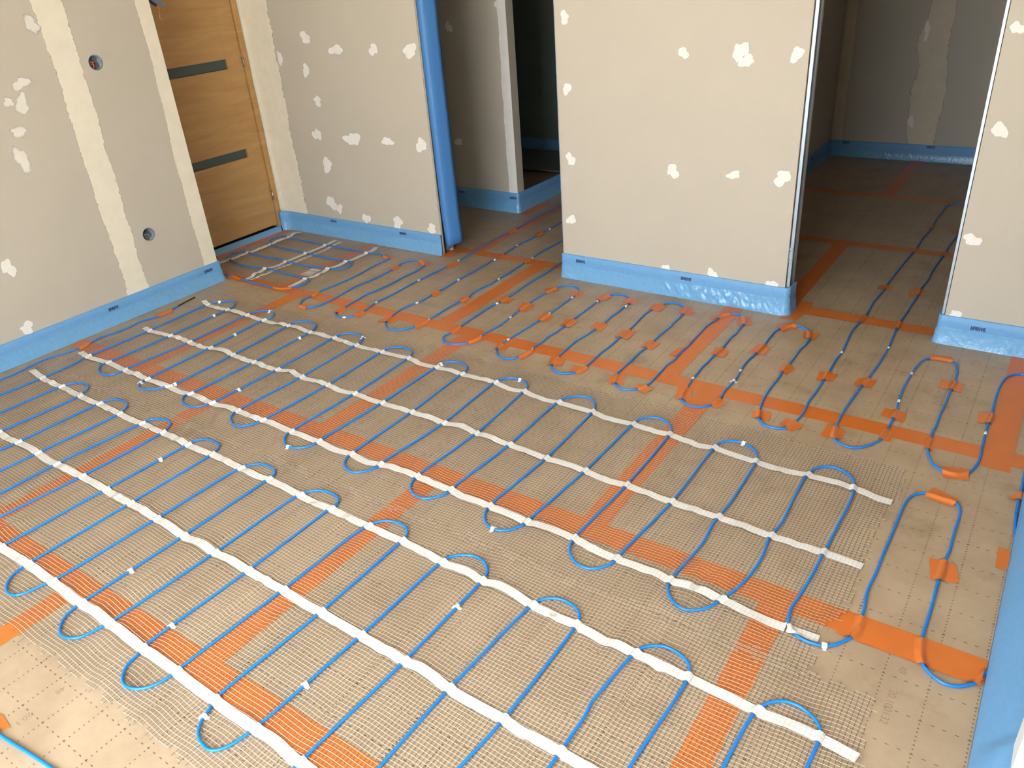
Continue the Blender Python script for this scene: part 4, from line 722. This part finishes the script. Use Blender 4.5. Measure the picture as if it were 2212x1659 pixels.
def inA(X, Y):
    e = .008*NE(X*0+5, np.round(Y/.0115)*.37); f = .008*NE(np.round(X/.0115)*.37, Y*0+7)
    return (X > -3.91+e) & (X < -.094+e) & (Y > .478+f) & (Y < 1.468+f)
def inC(X, Y):
    e = .008*NE(X*0+9, np.round(Y/.0115)*.37); f = .008*NE(np.round(X/.0115)*.37, Y*0+11)
    return (X > -4.36+e) & (X < -3.385+e) & (Y > 2.695+f) & (Y < 3.462+f)
rA = mat_root('A', 'large blue cable heating mat nearest the camera, with white fabric strips', (-1.9, .95, 0))
rB = mat_root('B', 'large blue cable heating mat across the middle of the floor', (-2.05, 1.95, 0))
rC = mat_root('C', 'small heating mat in front of the oak door', (-3.9, 3.05, 0))
net(rA, 'netting', -3.93, -.07, .44, 1.50, .0115, inA, 1); net(rB, 'netting', -3.91, -.18, 1.41, 2.51, .0115, inB, 2); net(rC, 'netting', -4.38, -3.36, 2.67, 3.48, .0115, inC, 3, .7, True)
for k, r in (('A', rA), ('B', rB), ('C', rC)): cable_part(k, r)
for k in ('A1', 'A2', 'A3'): strip(rA, D['strips'][k])
for k in ('B1', 'B2', 'B3', 'B3b'): strip(rB, D['strips'][k])
for k in ('C1', 'C2', 'C3'): strip(rC, D['strips'][k], .030)
strip(rC, D['strips']['Clad'], .026, 'strip_fabric', 'ladder_strip', .004, True)
lp = np.array(D['ladpatch'])/1000.
a_, b_, c_, d_ = lp[0], lp[1], lp[2], lp[3]
strip(rC, [tuple((1000*(a_+b_)/2).round()), tuple((1000*(a_+b_+c_+d_)/4).round()), tuple((1000*(c_+d_)/2).round())], .075, 'strip_fabric', 'ladder_strip', .004, True)

loose = {}
def loose_cable(key, label, group='loose blue heating cable'):
    P = CAB[key]; r = holder('heating_cable', label, 'cable', group, (float(P[0][0]), float(P[0][1]), 0)); cable_part(key, r, 'sheath'); loose[key] = r; return r
loose_cable('S1', 'loose blue cable looping from the small mat into the left doorway, leftmost')
loose_cable('S2', 'loose blue cable with a single near bend, both ends in the left doorway')
loose_cable('S3', 'longest loose blue cable, snaking past the middle wall into the right doorway')
loose_cable('S4', 'loose blue cable from the right doorway looping along the right wall')
r_ = loose_cable('lead', 'single blue cable with a black tip beside the left wall'); cable_part('leadtip', r_, 'black_tip', 'cable_black')
loose_cable('corner', 'short blue cable crossing the bottom left corner of the photo')
PAR = {**roots, **loose}
for x, y in D['clips']:
    p = np.array([x, y])/1000.; d, k, i = nearest(p, ('A', 'B', 'C', 'S1', 'S2', 'S3', 'S4'))
    C = CAB[k]; t = C[min(i+1, len(C)-1)]-C[max(i-1, 0)]; o = bpy.data.objects.new('cable_clip', CLIP); link(o, PAR[k])
    o.location = (C[i][0]-PAR[k].location[0], C[i][1]-PAR[k].location[1], CBASE.get(k, 0)+.0002); o.rotation_euler = (0, 0, math.atan2(t[1], t[0])+random.uniform(-.2, .2)); o.scale = (1.15, 1.15, 1.0)
for x, y in D['sleeves']:
    p = np.array([x, y])/1000.; d, k, i = nearest(p, ('B', 'S1', 'S2', 'S3', 'S4')); C = CAB[k]; j = max(1, int(.012/.01))
    seg = C[max(i-j, 0):i+j+1]; o = tube('white_sleeve', seg, RC+.0009, 'paper_white', PAR[k]); o.matrix_parent_inverse = Matrix.Translation(-PAR[k].location)

# ------------------------------------------------------------------ orange tape
def tape_quad(name, Q, label, group, base=.0012, drape=True, n=None, jag=.002, cat='tape', lift=0.0):
    Q = np.array(Q, float); L1 = (np.linalg.norm(Q[1]-Q[0])+np.linalg.norm(Q[2]-Q[3]))/2; L2 = (np.linalg.norm(Q[3]-Q[0])+np.linalg.norm(Q[2]-Q[1]))/2
    st = .0036 if drape else .03; nu = max(3, min(int(L1/st), 260)); nv = max(3, min(int(L2/st), 260))
    u, v = np.meshgrid(np.linspace(0, 1, nu), np.linspace(0, 1, nv)); rg = np.random.default_rng(abs(hash((round(Q[0][0]*1000), round(Q[0][1]*1000)))) % 99999)
    P = (1-u)[..., None]*(1-v)[..., None]*Q[0]+u[..., None]*(1-v)[..., None]*Q[1]+u[..., None]*v[..., None]*Q[2]+(1-u)[..., None]*v[..., None]*Q[3]
    X, Y = P[..., 0].copy(), P[..., 1].copy()
    e = jag*rg.standard_normal(nv); X[:, 0] += e*.5; X[:, -1] += .5*jag*rg.standard_normal(nv)
    Z = np.full(X.shape, base)
    if drape:
        d = dist_to(X, Y, CLOUD); Z = np.maximum(Z, .0108*np.exp(-(d/.0102)**2.4)); nz = Noise2(int(rg.integers(1, 9999)), 40, 160)
        Z += .0006*np.clip(nz(X, Y), -.6, 2)*np.clip(1-d/.03, 0, 1)
        Z[0, :] += .0004
    O = P.reshape(-1, 2).mean(0); V = np.stack([X-O[0], Y-O[1], Z], -1).reshape(-1, 3)
    F = [(i*nu+j, i*nu+j+1, (i+1)*nu+j+1, (i+1)*nu+j) for i in range(nv-1) for j in range(nu-1)]
    o = mesh(name, V, F, 'tape_orange', None, drape); o.location = (O[0], O[1], 0)
    bm = bmesh.new(); bm.from_mesh(o.data); bmesh.ops.recalc_face_normals(bm, faces=bm.faces[:])
    if bm.faces[0].normal.z < 0: bmesh.ops.reverse_faces(bm, faces=bm.faces[:])
    bm.to_mesh(o.data); bm.free()
    if not drape:
        sd = o.modifiers.new('thickness', 'SOLIDIFY'); sd.thickness = .0004; sd.offset = 1
    return tag(o, label, cat, group)
def seam(x0, x1, y0, y1, label, base=.0004, drape=False, sk=0.0):
    q = [(x0, y0), (x1, y0+sk), (x1, y1+sk), (x0, y1)]
    if (x1-x0) < (y1-y0): q = [(x0, y0), (x1, y0), (x1+sk, y1), (x0+sk, y1)]
    return tape_quad('seam_tape', q, label, 'long seam tapes', base, drape)
seam(-4.36, .10, 2.642, 2.728, 'longest orange seam tape, crossing the floor in front of the two doorways')
seam(-3.99, .10, 1.640, 1.725, 'orange seam tape running left to right under the middle heating mat', .0005)
seam(-3.9, .10, .642, .724, 'orange seam tape running left to right under the nearest heating mat')
seam(-2.99, -2.10, 3.595, 3.668, 'orange seam tape across the threshold of the left doorway', .0005)
seam(-1.62, .3, 4.592, 4.668, 'orange seam tape crossing the dark right room, nearer one', .0010, True)
seam(-1.62, .3, 5.602, 5.678, 'orange seam tape crossing the dark right room, farther one')
seam(-4.455, -4.395, 2.80, 3.50, 'orange seam tape along the blue strip under the oak door', .0006)
seam(-3.655, -3.580, 2.735, 3.50, 'orange seam tape under the right end of the small mat', .0007)
seam(-3.462, -3.374, 1.70, 2.665, 'orange seam tape running from the left part of the middle mat toward the small mat', .0008)
seam(-2.448, -2.360, 2.70, 3.62, 'orange seam tape running from the left doorway to the long seam', .0008)
seam(-2.243, -2.160, 1.70, 2.665, 'orange seam tape under the middle of the middle mat, running away from the camera', .0008)
seam(-1.245, -1.160, 2.70, 3.504, 'broad orange seam tape running from under the middle wall to the long seam', .0008)
seam(-1.040, -.952, 1.70, 2.665, 'orange seam tape under the right part of the middle mat, running away from the camera', .0008)
seam(-.030, .056, 2.60, 3.50, 'orange seam tape beside the right wall', .0009)
seam(-2.850, -2.772, .70, 1.660, 'orange seam tape under the left part of the nearest mat, running toward the left edge', .0008)
seam(-1.640, -1.562, .70, 1.660, 'orange seam tape under the middle of the nearest mat, running toward the camera', .0008)
seam(-.437, -.360, .70, 1.660, 'orange seam tape under the right part of the nearest mat, brightest', .0008)
seam(-2.245, -2.168, -.30, .660, 'short orange seam tape at the lower left, running off the picture', .0008)
seam(-1.028, -.948, 3.66, 4.62, 'orange seam tape just inside the right doorway, running into the dark room', .0008)
seam(-1.005, -.930, 5.66, 6.66, 'orange seam tape running to the rear wall of the dark right room', .0008)
seam(-2.945, -2.868, 3.64, 5.4, 'orange seam tape under the leftmost cable in the hallway', .0008)
seam(-3.095, -3.018, 4.385, 4.70, 'short orange tape beside the hallway wall corner', .0008)
tape_quad('seam_tape', [(-.94, 3.560), (-.31, 3.562), (-.31, 3.642), (-.94, 3.645)], 'orange tape pressed over two cables at the right doorway threshold', 'long seam tapes', .0014)
tape_quad('seam_tape', [(-.975, 3.46), (-.895, 3.475), (-.885, 3.70), (-.985, 3.70)], 'short orange tape at the corner of the middle wall by the right doorway', 'long seam tapes', .0018, False)
tape_quad('seam_tape', [(-3.066, 3.476), (-2.99, 3.495), (-2.975, 3.665), (-3.06, 3.671)], 'short orange tape at the foot of the hanging blue strip', 'long seam tapes', .0018, False)
tape_quad('seam_tape', [(-.235, 1.628), (.096, 1.628), (.096, 1.712), (-.235, 1.708)], 'orange tape layered over two cables at the right end of the middle mat', 'long seam tapes', .0016)
tape_quad('seam_tape', [(-2.20, 2.50), (-2.14, 2.57), (-2.10, 2.67), (-2.245, 2.67)], 'short orange tape tab hanging below the long seam, near the fourth cable bend', 'long seam tapes', .0014, False)

for Q, lab in D['patches']:
    tape_quad('tape_patch', np.array(Q)/1000., lab, 'orange tape patches holding the cable', .0022)

# ------------------------------------------------------------------ small things
pb = holder('spare_board', 'grey-green board lying on the dark bathroom floor', 'board', None, (-4.05, 5.75, 0))
def pbx(n, x0, x1, y0, y1, z0, z1, m): V, F = boxvf(x0+4.05, x1+4.05, y0-5.75, y1-5.75, z0, z1); return mesh(n, V, F, m, pb)
pbx('gap_shade_prop', -4.9, -3.2, 5.46, 5.52, .001, .02, 'gap_black'); pbx('gap_shade_prop', -4.9, -3.2, 5.94, 5.99, .001, .02, 'gap_black'); pbx('sheet', -4.95, -3.18, 5.41, 6.015, .0205, .034, 'grey_board')  # black props paint the shade of the gap beneath the sheet
def printed(body, x, y, rz, size):
    me = text_mesh(body, size); me.materials.clear(); me.materials.append(MT['ink_brown']); o = bpy.data.objects.new('printed_text', me); link(o, floor); o.location = (x, y, .0004); o.rotation_euler = (0, 0, R(rz))
printed('20.100132', -0.073, 1.464, -90, .026); printed('48', -0.068, 1.591, -90, .026)
printed('48', -1.864, 0.438, -90, .024); printed('20.1', -1.858, 0.340, -90, .024)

GIVEN PROBLEM:
Copy whichever lines in the listing above contain the word "picture".

ANSWER BELOW:
Continue the Blender Python script for this scene: part 4, from line 722. This part finishes the script. Use Blender 4.5. Measure the picture as if it were 2212x1659 pixels.
seam(-2.245, -2.168, -.30, .660, 'short orange seam tape at the lower left, running off the picture', .0008)